WASHINGTON-The Association of Public Television Stations and the Department of Homeland Security’s Federal Emergency Management Agency said they have completed the second phase of a pilot program to design a national digital platform to distribute emergency alerts to cell phones, personal computers and other devices.
“This project demonstrates how the capabilities of America’s public broadcasters can be utilized to dramatically enhance the ability of the president of the United States to communicate with the American public during a national crisis,” said John Lawson, president of APTS.
APTS said DHS-FEMA have committed $5 million to the association by the end of 2007 to deploy the digital emergency system to 356 public TV stations.
“The current EAS has it roots in the Cold War, and still relies on technology from that era. … What we are announcing today is an alert system for the mobile, networked, and digital America of the 21st Century,” said Lawson.
However, the selection of a technology to disseminate mass wireless warnings remains unclear.

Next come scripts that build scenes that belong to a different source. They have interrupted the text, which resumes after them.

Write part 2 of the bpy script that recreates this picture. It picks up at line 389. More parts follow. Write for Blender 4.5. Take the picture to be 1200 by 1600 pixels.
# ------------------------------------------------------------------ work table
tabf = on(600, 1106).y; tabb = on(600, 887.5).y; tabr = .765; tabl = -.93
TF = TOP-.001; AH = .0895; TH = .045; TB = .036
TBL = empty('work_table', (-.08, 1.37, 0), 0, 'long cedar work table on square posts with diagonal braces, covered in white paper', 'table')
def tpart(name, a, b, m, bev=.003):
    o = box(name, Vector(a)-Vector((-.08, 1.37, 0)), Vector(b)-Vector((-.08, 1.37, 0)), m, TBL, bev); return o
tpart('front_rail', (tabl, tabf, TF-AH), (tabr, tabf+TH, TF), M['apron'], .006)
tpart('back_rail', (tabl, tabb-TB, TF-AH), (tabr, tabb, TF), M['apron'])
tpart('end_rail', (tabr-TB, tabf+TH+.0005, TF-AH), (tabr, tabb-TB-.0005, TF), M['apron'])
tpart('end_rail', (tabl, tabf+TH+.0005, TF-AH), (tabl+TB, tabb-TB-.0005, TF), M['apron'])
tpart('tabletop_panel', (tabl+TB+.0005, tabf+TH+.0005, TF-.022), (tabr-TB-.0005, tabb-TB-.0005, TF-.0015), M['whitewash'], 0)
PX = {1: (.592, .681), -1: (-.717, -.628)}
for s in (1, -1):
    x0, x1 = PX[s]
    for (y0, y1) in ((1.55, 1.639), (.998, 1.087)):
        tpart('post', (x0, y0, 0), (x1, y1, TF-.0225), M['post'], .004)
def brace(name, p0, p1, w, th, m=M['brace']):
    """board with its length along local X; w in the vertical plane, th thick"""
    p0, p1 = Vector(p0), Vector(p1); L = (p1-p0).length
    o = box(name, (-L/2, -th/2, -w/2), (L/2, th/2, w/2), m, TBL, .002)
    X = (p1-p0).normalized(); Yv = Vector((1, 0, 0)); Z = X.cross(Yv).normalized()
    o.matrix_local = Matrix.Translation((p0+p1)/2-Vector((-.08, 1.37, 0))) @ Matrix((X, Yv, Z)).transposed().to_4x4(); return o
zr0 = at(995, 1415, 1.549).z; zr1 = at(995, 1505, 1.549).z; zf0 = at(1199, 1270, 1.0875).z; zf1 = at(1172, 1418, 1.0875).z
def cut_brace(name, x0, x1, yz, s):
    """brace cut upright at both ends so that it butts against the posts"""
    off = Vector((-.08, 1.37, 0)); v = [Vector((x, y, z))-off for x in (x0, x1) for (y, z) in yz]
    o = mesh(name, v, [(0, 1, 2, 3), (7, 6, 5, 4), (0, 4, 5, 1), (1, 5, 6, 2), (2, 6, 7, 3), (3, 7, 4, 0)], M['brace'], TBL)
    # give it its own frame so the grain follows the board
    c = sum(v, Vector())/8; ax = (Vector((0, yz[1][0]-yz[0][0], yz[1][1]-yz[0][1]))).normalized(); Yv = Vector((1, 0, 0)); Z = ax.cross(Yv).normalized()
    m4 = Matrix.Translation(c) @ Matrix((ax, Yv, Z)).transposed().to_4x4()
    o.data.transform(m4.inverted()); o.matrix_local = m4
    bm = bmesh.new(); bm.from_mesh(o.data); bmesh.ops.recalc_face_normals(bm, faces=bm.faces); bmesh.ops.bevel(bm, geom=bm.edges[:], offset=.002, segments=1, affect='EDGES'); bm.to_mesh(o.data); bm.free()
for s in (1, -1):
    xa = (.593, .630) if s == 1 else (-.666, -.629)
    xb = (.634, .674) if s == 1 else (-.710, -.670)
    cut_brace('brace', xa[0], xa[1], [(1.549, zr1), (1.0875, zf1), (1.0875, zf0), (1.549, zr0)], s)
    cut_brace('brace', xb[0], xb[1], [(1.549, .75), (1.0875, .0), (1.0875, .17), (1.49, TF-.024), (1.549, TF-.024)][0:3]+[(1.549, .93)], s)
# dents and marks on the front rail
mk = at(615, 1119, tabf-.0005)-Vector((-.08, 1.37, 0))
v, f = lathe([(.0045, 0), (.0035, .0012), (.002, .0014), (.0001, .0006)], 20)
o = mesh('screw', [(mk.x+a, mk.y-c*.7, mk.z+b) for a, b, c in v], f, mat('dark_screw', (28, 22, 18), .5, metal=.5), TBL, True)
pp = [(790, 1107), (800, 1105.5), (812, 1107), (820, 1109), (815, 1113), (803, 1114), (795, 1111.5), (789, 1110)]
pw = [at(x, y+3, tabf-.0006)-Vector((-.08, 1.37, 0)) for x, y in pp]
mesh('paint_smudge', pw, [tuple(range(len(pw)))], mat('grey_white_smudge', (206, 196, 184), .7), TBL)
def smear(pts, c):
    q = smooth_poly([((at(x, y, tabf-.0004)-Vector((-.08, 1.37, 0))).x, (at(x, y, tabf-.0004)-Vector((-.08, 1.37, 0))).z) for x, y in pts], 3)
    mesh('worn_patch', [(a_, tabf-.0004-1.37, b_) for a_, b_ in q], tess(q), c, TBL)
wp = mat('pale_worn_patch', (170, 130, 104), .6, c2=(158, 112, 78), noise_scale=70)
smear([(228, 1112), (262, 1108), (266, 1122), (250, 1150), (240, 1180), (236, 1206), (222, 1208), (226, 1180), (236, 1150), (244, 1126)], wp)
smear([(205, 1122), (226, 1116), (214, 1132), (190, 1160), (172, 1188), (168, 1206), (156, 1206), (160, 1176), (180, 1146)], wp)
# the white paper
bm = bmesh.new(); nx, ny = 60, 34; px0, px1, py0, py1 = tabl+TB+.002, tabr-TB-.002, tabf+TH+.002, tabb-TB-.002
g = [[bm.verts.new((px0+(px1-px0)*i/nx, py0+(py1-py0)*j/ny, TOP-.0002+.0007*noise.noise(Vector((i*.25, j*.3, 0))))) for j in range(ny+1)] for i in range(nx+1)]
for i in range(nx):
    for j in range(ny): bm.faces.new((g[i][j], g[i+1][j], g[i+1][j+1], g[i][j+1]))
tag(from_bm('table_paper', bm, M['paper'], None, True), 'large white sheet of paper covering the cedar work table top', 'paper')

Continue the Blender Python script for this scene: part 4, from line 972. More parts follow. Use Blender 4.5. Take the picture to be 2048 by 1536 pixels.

President Bush recently signed an executive order shifting some emergency alert service powers to the DHS. The Federal Communications Commission, which has yet to rule on an emergency alert reform proposal from 2004, is responsible for writing emergency warning regulations and enforcing them as they relate to television, radio and cable TV operators. There has been speculation the FCC could vote on emergency alert reform at its Aug. 3 meeting.
While the DHS has not officially endorsed a technology for emergency wireless alerts, the agency appears to be leaning toward a cell broadcast approach. Indeed, on the same day as last week’s public TV emergency alert demonstration, FEMA Deputy Director Patricia Buckingham wrote the Wisconsin Emergency Management office to praise Paradigm Communications, an Appleton, Wis.-based GSM carrier, for work on a separate pilot project to test the cell broadcast emergency alert system.
“Paradigm is leading the way in the United States by using this emerging technology to support the Emergency Alert System,” Buckingham said. “The Cellular Emergency Alert System Association has coordinated with Cellcast Communications and Logica CMG to provide a data management broker and cell-selector center that will enable emergency managers to geo-target a message to a specific population.”